The Flavour of New Physics

The Standard Model (SM) of electroweak and strong interactions, supplemented by neutrino masses, provides an extremely successful description of an impressive amount of experimental data in elementary particle physics. However, while the LHC has discovered the last missing piece of the SM, namely the Higgs boson, responsible for electroweak symmetry breaking, the origin of flavour symmetry breaking remains largely unknown, as well as the nature of the Higgs boson (elementary or composite) and the mechanism stabilizing the electroweak scale. While the LHC did not reveal any new particle up to the TeV scale, it collected an impressive amount of data in the Higgs and flavour sectors.
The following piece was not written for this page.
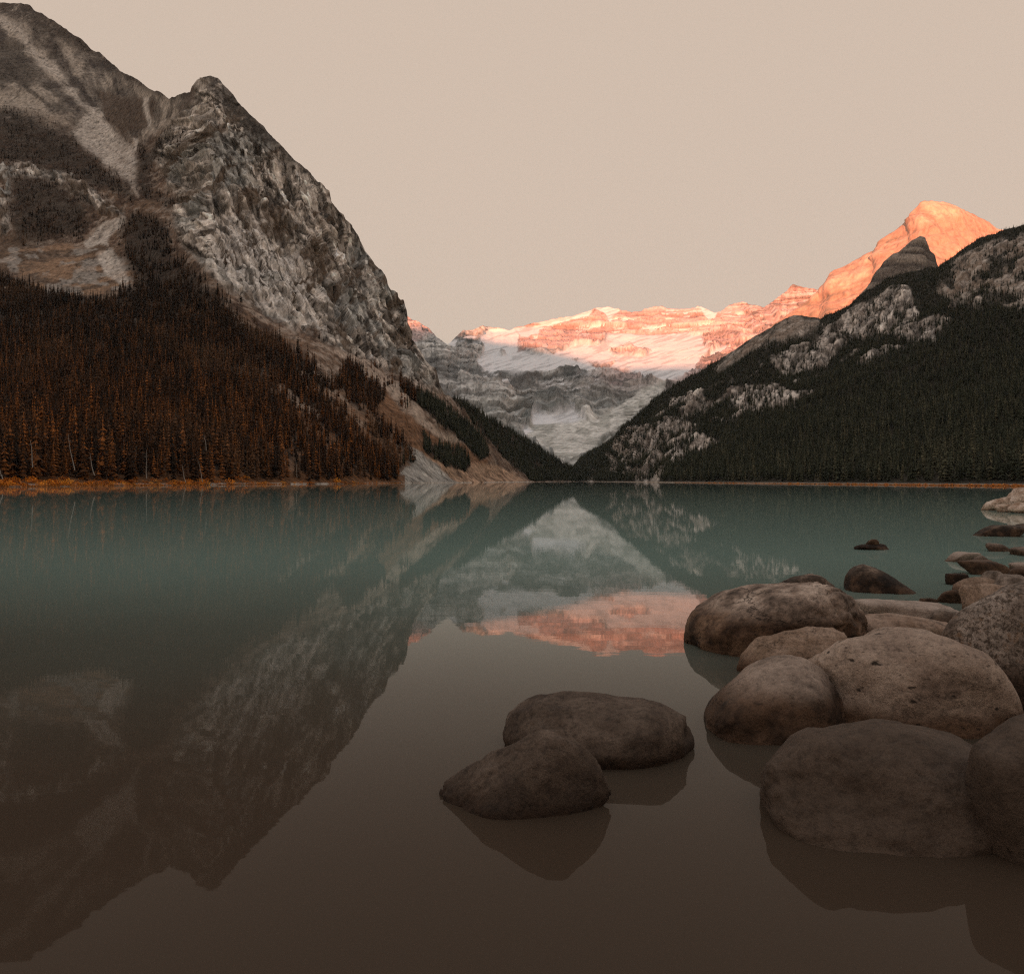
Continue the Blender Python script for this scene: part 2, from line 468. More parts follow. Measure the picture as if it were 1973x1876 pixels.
dband = M(Z1([(-300, 200), (0, 290), (110, 340), (260, 520), (430, 700), (660, 1010), (560, 1010), (380, 770), (100, 600), (-300, 500)]), 12)
upper = lerp3(upper, (0.085, 0.07, 0.058), dband * .7 * sstep(-.3, .15, -ups + .2))
lstr = M(Z1([(-50, 110), (60, 160), (330, 420), (600, 720), (800, 900), (880, 1000), (760, 960), (540, 720), (300, 480), (0, 190)]), 7)
upper = lerp3(upper, (0.50, 0.44, 0.385), lstr * .8 * sstep(-.35, .05, ups + .3 * g3))
bowl = M([(190, 178), (275, 190), (300, 200), (275, 240), (238, 256), (203, 238)], 6)
upper = lerp3(upper, (0.10, 0.07, 0.052), bowl * 0.85)
C = lerp3(soil, (0.21, 0.21, 0.205), m_band * 0)
C = C * (1 - m_cliff[..., None]) + rock * m_cliff[..., None]
C = C * (1 - m_band[..., None]) + rock * m_band[..., None]
C = C * (1 - m_upper[..., None]) + upper * m_upper[..., None]
mdw = fbm(px / 60, (py + .12 * px) / 9, px * 0, 4, 181)
C = lerp3(C, (0.12, 0.08, 0.055), m_meadow * .8)
C = lerp3(C, (0.29, 0.185, 0.12), m_meadow * sstep(-0.02, 0.3, mdw + .2 * g3) * 0.85)
C = lerp3(C, (0.36, 0.33, 0.30), m_meadow * sstep(0.1, 0.3, fbm(px / 25, py / 12, px * 0 + 5, 4, 183)) * 0.6)
C = lerp3(C, (0.175, 0.092, 0.05), m_grass * 0.92)
C = C * (1 + 0.5 * (m_grass * g3)[..., None])
C = lerp3(C, (0.42, 0.33, 0.265), m_tanstrip * 0.85)
C = lerp3(C, (0.37, 0.24, 0.16), m_tanshore * 0.85 * sstep(-.4, .2, g3 + .1))
C = lerp3(C, (0.33, 0.315, 0.29), m_scree * 0.9)
streak = vfbm((px * 0.55 - py * 0.83) / 4, (px + py) / 60, px * 0, 3, 171)
C = C * (1 + 0.75 * (np.maximum(m_scree, m_tanshore) * streak)[..., None])
C = lerp3(C, (0.56, 0.50, 0.445), np.clip(m_fan * (0.8 + 0.8 * ups + .5 * g3), 0, 1) * 0.85)
C = lerp3(C, (0.40, 0.30, 0.23), clear * m_forest * 0.7)
far_soil = sstep(850, 960, px) * sstep(2, 14, py - np.interp(px, [840, 935, 1010], [809, 884, 926]) * 0 - np.interp(px, [850, 870, 1085], [700, 760, 890]))
openw = sstep(430, 600, px) * m_forest * sstep(.02, .22, vfbm((px * .62 - py * .78) / 26, (px + py) / 160, px * 0, 3, 191) + .05)
C = lerp3(C, (0.035, 0.027, 0.021), veg * 0.85 * sstep(-0.5, 0.0, g3 + 0.1) * (1 - openw))
C = lerp3(C, (0.19, 0.105, 0.06), openw * sstep(-.4, .1, g3) * .8)
C = np.clip(C, 0.012, 0.8)
C = lerp3(C, (0.13, 0.062, 0.028), sstep(.6, 1.2, P0[..., 2]) * sstep(11, 7, P0[..., 2]) * (px < 780) * .9)
shore_line = sstep(1.3, 0.5, P0[..., 2]) * sstep(0.35, 0.5, vnoise(px / 23, px * 0, px * 0, 3) * .5 + .5)
C = lerp3(C, (0.45, 0.40, 0.35), shore_line * 0.8)
m_terrain = terrain_mat('weathered_limestone', 0.16, 0.25, 2)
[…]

This experimental information formed the basis for the present project, which achieved the following main goals: i) improving the theoretical accuracy of currently measured flavour observables to match or exceed the experimental accuracy; ii) developing the theoretical tools needed to fully exploit experimental data in the flavour and electroweak sectors, implementing state-of-the art calculations in a consistent framework within the SM, in several NP models and in a model-independent Standard Model Effective Theory; iii) paving the road to identifying the scale of New Physics and its nature, by obtaining the best possible limits on New Physics contributions to measured observables, and by carefully assessing the theoretical uncertainties involved in the current exciting discrepancies between SM predictions and experimental data in rare and semileptonic B decays.